“Unjung”, Tradisi Malam Nisfu Syakban di Pesantren

1,977 kali dibaca

Katsratul ‘asmaa’ tadulullu ‘ala syarafil musamma’. Banyaknya gelar menunjukkan kehebatan penyandang gelar tersebut.

Nisfu Syakban sesungguhnya memiliki banyak nama yang menunjukkan keistimewaannya. Di antaranya adalah Lailatul Qismah wa Taqdir, yaitu malam di mana Allah membagikan ketentuan takdir-Nya untuk manusia selama satu tahun ke depan. Selain itu, malam Nisfu Syakban disebut juga Lailatul Ijabah, yakni malam diterimanya doa dan permohonan. Oleh karenanya pada malam ini dianjurkan memperbanyak amalan ibadah dan membaca tasbih sebanyak mungkin.

Advertisements

Setiap menjelang malam Nisfu Syakban, masyarakat muslim umumnya melakukan salam- salaman untuk meminta maaf kepada sesama umat manusia, terutama kedua orang tua. Ini dilakukan dengan harapan agar si anak tidak termasuk golongan orang yang durhaka dan memutuskan tali silaturahim kepada orang tua yang menjadi sebab penghalang mendapatkan ampunan Allah pada malam tersebut.

Di pesantren putri, tempat saya menimba ilmu dulu juga melakukan hal serupa. Bersalam-salaman di malam Nisfu Syakban terasa menyenangkan dan menggembirakan meskipun cukup sederhana, sebab kegiatan rutin pesantren pada malam itupun otomatis diliburkan seluruhnya.

Sebagaimana anjuran para ulama, usai melaksanakan salat Maghrib berjamaah, seluruh santri putri pun dianjurkan membaca surah Yasin sebanyak tiga kali dengan niat yang berbeda-beda dan dipimpin langsung oleh kiai.

Yasin pertama diniatkan untuk memohon panjang umur di dalam ketaatan kepada Allah. Yasin kedua diniatkan untuk memohon perlindungan dari segala macam musibah serta dimurahkan rezeki. Yasin ketiga diniatkan memohon kekayaan hati dan meninggal dalam keadaan khusnul khatimah. Usai membaca Yasin diteruskan dengan membaca doa dan zikir lainnya hingga menjelang salat Isya berjamaah.
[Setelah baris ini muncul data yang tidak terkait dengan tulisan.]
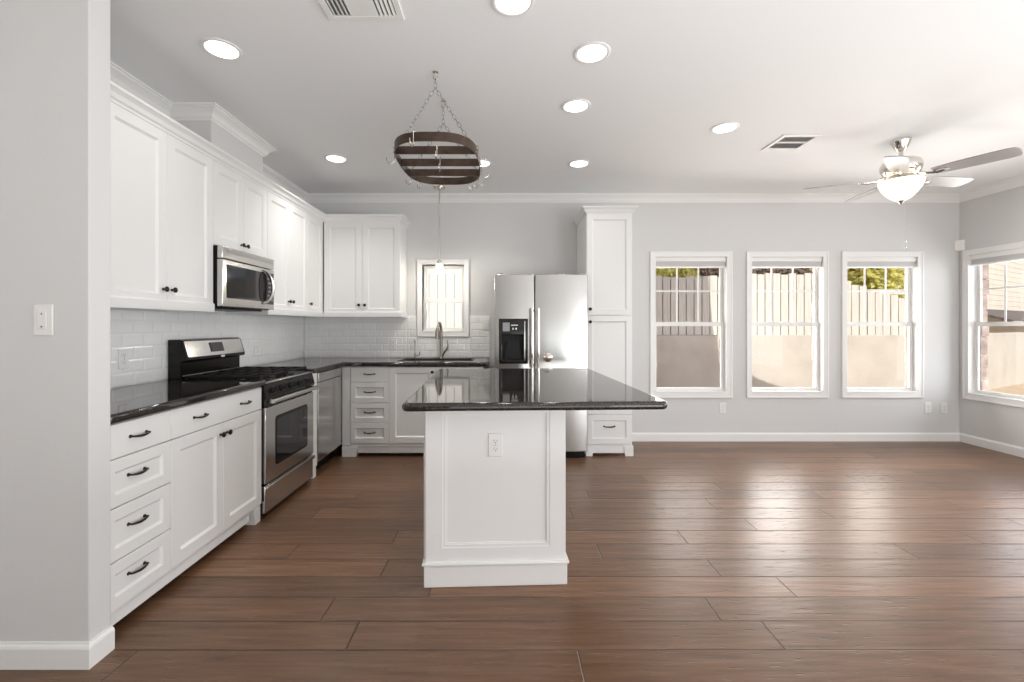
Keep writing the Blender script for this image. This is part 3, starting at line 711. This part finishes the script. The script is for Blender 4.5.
dp = MB().plate(FB, DP[0]-.006, DP[1]+.006, DP[2]-.006, DP[3]+.006, .66, .700, [(DP[0]+.025, DP[1]-.04, DP[2]+.03, 1.20)], bc=()).build('dispenser', M['glossblack'], dl, bevel=.006)
MB().box(FB, DP[0], DP[1], DP[2], DP[3], .622, .632).build('cavity', M['blackplastic'], dp)
MB().box(FB, DP[0]+.02, DP[1]-.03, DP[2]+.01, DP[2]+.03, .632, .712).build('drip_tray', M['blackplastic'], dp, bevel=.003)
MB().loft([[FB.p(.075-w, z, c), FB.p(.075+w, z, c), FB.p(.075+w, z, c+.008), FB.p(.075-w, z, c+.008)] for z, w, c in ((.97, .085, .655), (1.14, .05, .64))]).build('paddle', M['blackplastic'], dp)
MB().box(FB, -.022, .045, 1.235, 1.318, .700, .702).build('control_sticker', M['greymetal'], dp)
MB().box(FB, .06, .125, 1.288, 1.298, .700, .702).box(FB, .07, .085, 1.25, 1.268, .7, .702).box(FB, .10, .115, 1.25, 1.268, .7, .702).build('indicator', M['plastic'], dp)
MB().box(FB, DP[1]-.028, DP[1]-.020, .95, 1.33, .700, .704).build('side_trim', M['chrome'], dp)
MB().lathe(on(FB, .412, .985, .694), [(.046, 0), (.046, .006), (.040, .012), (.036, .013), (.030, .018), (.016, .026), (.001, .028)], 24).build('round_dome', M['chrome'], dr_)  # chrome dome added for a round mark of unclear origin
for x in (a0+.05, a1-.05): MB().box(FB, x-.03, x+.03, 1.772, 1.798, .54, .66).build('hinge_cover', M['greymetal'], r, bevel=.004)

# ------------------------------------------------------------------ ceiling fittings
FC = Fr((0, 0, H), (1, 0, 0), (0, -1, 0), (0, 0, -1))               # a = X, b = -Y, c = down
def downlight(x, y, label, power=1.0):
    F = on(FC, x, -y, 0)
    r = thing('recessed_downlight', F.o, label, 'light', 'recessed ceiling lights')
    MB().lathe(F, [(.075, -.001), (.096, -.001), (.096, .005), (.090, .008), (.080, .007), (.075, .003)], 32, False).build('trim_ring', M['trim'], r)
    MB().lathe(F, [(.076, 0), (.076, .0055), (.04, .008), (.001, .0085)], 32).build('lens', M['lens'], r)
    d = bpy.data.lights.new('lamp', 'AREA'); d.shape = 'DISK'; d.size = .13; d.energy = power; d.color = (1, .97, .93); d.spread = math.radians(120)
    l = bpy.data.objects.new('lamp', d); COL.objects.link(l); l.parent = r; l.location = (0, 0, -.012)
for x, y, t, *pw in ((-1.49, 2.368, 'lit recessed ceiling light over the near left cabinets'), (.036, 2.02, 'lit recessed ceiling light cut by the top edge of the photo'),
                (.4645, 2.40, 'lit recessed ceiling light over the near end of the island'), (.47, 2.98, 'lit recessed ceiling light over the middle of the island'),
                (1.617, 3.31, 'lit recessed ceiling light between the island and the square vent'), (-1.472, 3.92, 'lit recessed ceiling light over the far left corner cabinets', 5),
                (.665, 4.04, 'lit recessed ceiling light in front of the refrigerator'), (-.215, 4.03, 'lit recessed ceiling light partly behind the pot rack', 5),
                (3.2, .9, 'added unseen recessed light over the dining side behind the view'), (.6, .2, 'added unseen recessed light above the camera'),
                (-1.2, -1.0, 'added unseen recessed light behind the camera on the left'), (2.2, -1.4, 'added unseen recessed light behind the camera on the right')):  # last four are unseen, added to even out the room light
    downlight(x, y, t, *pw)
# square four way diffuser
r = thing('ceiling_vent', FC.p(-.655, -1.95, 0), 'white square ceiling vent at the top edge above the kitchen', 'vent', 'ceiling vents')
x0, x1, y0, y1 = -.835, -.475, -2.135, -1.775
MB().plate(FC, x0, x1, y0, y1, 0, .010, [(x0+.03, x1-.03, y0+.03, y1-.03)]).build('frame', M['trim'], r, bevel=.003)
MB().box(FC, x0+.03, x1-.03, y0+.03, y1-.03, -.001, .001).build('duct', M['duct'], r)
MB().box(FC, x0+.115, x1-.115, y0+.03, y1-.03, .001, .009).build('centre_plate', M['trim'], r, bevel=.002)
for k in range(4):
    for xx, s in ((x0+.034+k*.020, 1), (x1-.034-k*.020, -1)):
        MB().loft([[FC.p(xx, y, .003), FC.p(xx+s*.010, y, .010), FC.p(xx+s*.012, y, .009), FC.p(xx+s*.002, y, .002)] for y in (y0+.03, y1-.03)]).build('louver', M['trim'], r)
r = thing('ceiling_vent', FC.p(2.265, -3.575, 0), 'small white rectangular ceiling vent near the fan', 'vent', 'ceiling vents')
x0, x1, y0, y1 = 2.12, 2.415, -3.725, -3.425
MB().plate(FC, x0, x1, y0, y1, 0, .010, [(x0+.03, x1-.03, y0+.04, y1-.03)]).build('frame', M['trim'], r, bevel=.003)
MB().box(FC, x0+.03, x1-.03, y0+.03, y1-.03, -.001, .001).build('duct', M['duct'], r)
MB().box(FC, x0+.03, x1-.03, y1-.145, y1-.132, .001, .010).build('centre_bar', M['trim'], r)
for k in range(12):
    yy = y0+.045+k*.0185
    MB().loft([[FC.p(x, yy, .002), FC.p(x, yy+.013, .008), FC.p(x, yy+.0145, .007), FC.p(x, yy+.0015, .001)] for x in (x0+.03, x1-.03)]).build('louver', M['louver'], r)

# pendant over the sink
px, py = -.69, 4.73
r = thing('pendant_light', (px, py, 1.84), 'small frosted pendant lamp hanging in front of the sink window', 'light')
FPn = Fr((px, py, H), (1, 0, 0), (0, -1, 0), (0, 0, -1))
MB().lathe(FPn, [(.062, 0), (.062, .006), (.055, .018), (.03, .028), (.010, .032)], 24).build('canopy', M['nickel'], r)
MB().tube([FPn.p(0, 0, .03), FPn.p(0, 0, .80)], .0065, 8).build('rod', M['nickel'], r)
MB().lathe(FPn, [(.008, .765), (.024, .785), (.026, .805), (.020, .81)], 16).build('socket_cap', M['nickel'], r)
MB().lathe(FPn, [(.022, .800), (.036, .805), (.043, .83), (.049, .87), (.056, .905), (.053, .905), (.045, .865), (.037, .83), (.020, .806)], 24, False).build('glass_shade', M['pendantglass'], r)
MB().lathe(FPn, [(.012, .81), (.016, .84), (.026, .86), (.026, .875), (.015, .89), (.001, .895)], 16).build('bulb', M['bulb'], r)
d = bpy.data.lights.new('lamp', 'POINT'); d.energy = 6; d.color = (1, .92, .8); d.shadow_soft_size = .03
l = bpy.data.objects.new('lamp', d); COL.objects.link(l); l.parent = r; l.location = (0, 0, -.03)

# ceiling fan
fx, fy = 3.106, 3.53
r = thing('ceiling_fan', (fx, fy, H), 'brushed nickel five-blade ceiling fan with a lit glass bowl', 'fan')
FF = Fr((fx, fy, H), (1, 0, 0), (0, -1, 0), (0, 0, -1))
MB().lathe(FF, [(.066, 0), (.066, .012), (.062, .022), (.052, .045), (.038, .07), (.024, .088), (.017, .092)], 32).build('canopy', M['chrome'], r)
MB().lathe(FF, [(.014, .08), (.014, .125), (.022, .130), (.035, .150), (.045, .158)], 20).build('downrod', M['nickel'], r)
MB().lathe(FF, [(.03, .15), (.06, .152), (.095, .158), (.122, .175), (.133, .202), (.131, .232), (.118, .258), (.10, .272), (.08, .282), (.07, .285)], 40).build('motor_housing', M['chrome'], r)
MB().lathe(FF, [(.08, .28), (.085, .30), (.07, .315), (.10, .322), (.10, .334)], 32).build('light_fitter', M['nickel'], r)
MB().lathe(FF, [(.142, .322), (.145, .330), (.138, .352), (.123, .385), (.100, .420), (.070, .452), (.034, .475), (.001, .482)], 40, False).build('light_bowl', M['bowl'], r)
MB().lathe(FF, [(.024, .474), (.024, .480), (.014, .492), (.010, .500), (.006, .506)], 14).build('finial', M['nickel'], r)
pc = MB().tube([FF.p(.02, .02, .47), FF.p(.02, .02, .80)], .0008, 6)
for z in (.79, .835): pc.lathe(on(FF, .02, .02, z), [(.002, 0), (.006, .006), (.005, .016), (.002, .02)], 10)
pc.build('pull_chain', M['nickel'], r)
for k in range(5):
    t = math.radians(226+72*k); dx, dy = math.cos(t), math.sin(t)
    R = Vector((dx, dy, 0)); T = Vector((-dy, dx, 0)); pit = math.radians(-13)
    T2 = T*math.cos(pit)+Vector((0, 0, 1))*math.sin(pit); Nn = R.cross(T2)
    K = Fr((fx, fy, H-.300), R, T2, Nn)
    MB().tube([(fx+dx*.10, fy+dy*.10, H-.285), (fx+dx*.16, fy+dy*.16, H-.305), tuple(K.p(.215, .01, -.008)), tuple(K.p(.26, .0, -.008))], [.012, .012, .013, .01], 8).lathe(on(K, .235, 0, -.012), [(.026, 0), (.026, .008)], 16).lathe(on(K, .27, 0, -.010), [(.016, 0), (.016, .006)], 16).build('blade_bracket', M['chrome'], r)
    P = [(.195, -.050), (.30, -.062), (.45, -.069), (.585, -.070), (.625, -.060), (.640, -.035), (.640, .035), (.625, .060), (.585, .070), (.45, .069), (.30, .062), (.195, .050)]
    MB().prism(K, P, -.004, .004).build('blade', M['blade'], r, bevel=.002)
d = bpy.data.lights.new('lamp', 'POINT'); d.energy = 15; d.color = (1, .84, .64); d.shadow_soft_size = .04
l = bpy.data.objects.new('lamp', d); COL.objects.link(l); l.parent = r; l.location = (0, 0, -.375)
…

Setelah melaksanakan salat Isya berjamaah, seluruh santri bersiap untuk berkunjung dan berkeliling ke tiap tiap komplek, bahkan seluruh kamar. Tradisi ini disebut juga unjung. Hal yang paling menyenangkan tentu saja berkunjung dan bersalaman terlebih dulu ke seluruh ustazah di pesantren.

Bagi seorang santri, ustaz/uastazah tentulah berperan sebagai pengganti orang tua. Itulah alasan mengapa penting bagi kami memohon maaf lahir dan batin kepada beliau-beliau. Suasananya terasa haru, sebab menjelang Ramadhan tiba kami semua meminta maaf atas banyaknya kesalahan yang sering kami lakukan dan, tentu saja, banyaknya peraturan yang kami langgar. He-he-he.

Saya teringat di malam seperti ini kamar ustazah selalu penuh dan banyak santri berdesak-desakan. Bahkan antrean ketika koperasi pesantren buka pun masih kalah jauh dari malam seperti ini. Seluruh santri sudah bersiap mengular di depan pintu kamar kamar ustazah.

Beliau-beliau pun seringkali menyediakan beberapa suguhan jajanan hingga permen layaknya pemilik rumah yang dikunjungi setiap lebaran Idul Fitri tiba. Para santri masuk bergantian dan bersalaman satu per satu dengan ustazah yang juga sudah duduk berjajar menyambut kami.

Malam Nisfu Syakban di pesantren menjadi istimewa karena bahkan suasananya lebih ramai daripada salam-salaman usai liburan panjang setelah Idhul Fitri. Bagi santri putri seperti kami, kala itu selalu menamakan malam Nisfu Syakban adalah malam hari rayanya pesantren. Karena malam Nisfu Syakban juga merupakan malam sebelum ditutupnya catatan amal, maka sebelum itu pula perlu untuk membuka amal baru dengan menutup seluruh kesalahan yang pernah diperbuat kepada orang lain.

Semoga di malam Nisfu Syakban tahun ini seluruh dosa yang pernah kita perbuat mendapatkan ampunan dari Allah agar ketika memasuki bulan suci Ramadhan nanti kita berada dalam suasana hati dan jiwa yang bersih, serta doa dan permohonan kita diterima oleh-Nya. Amiin.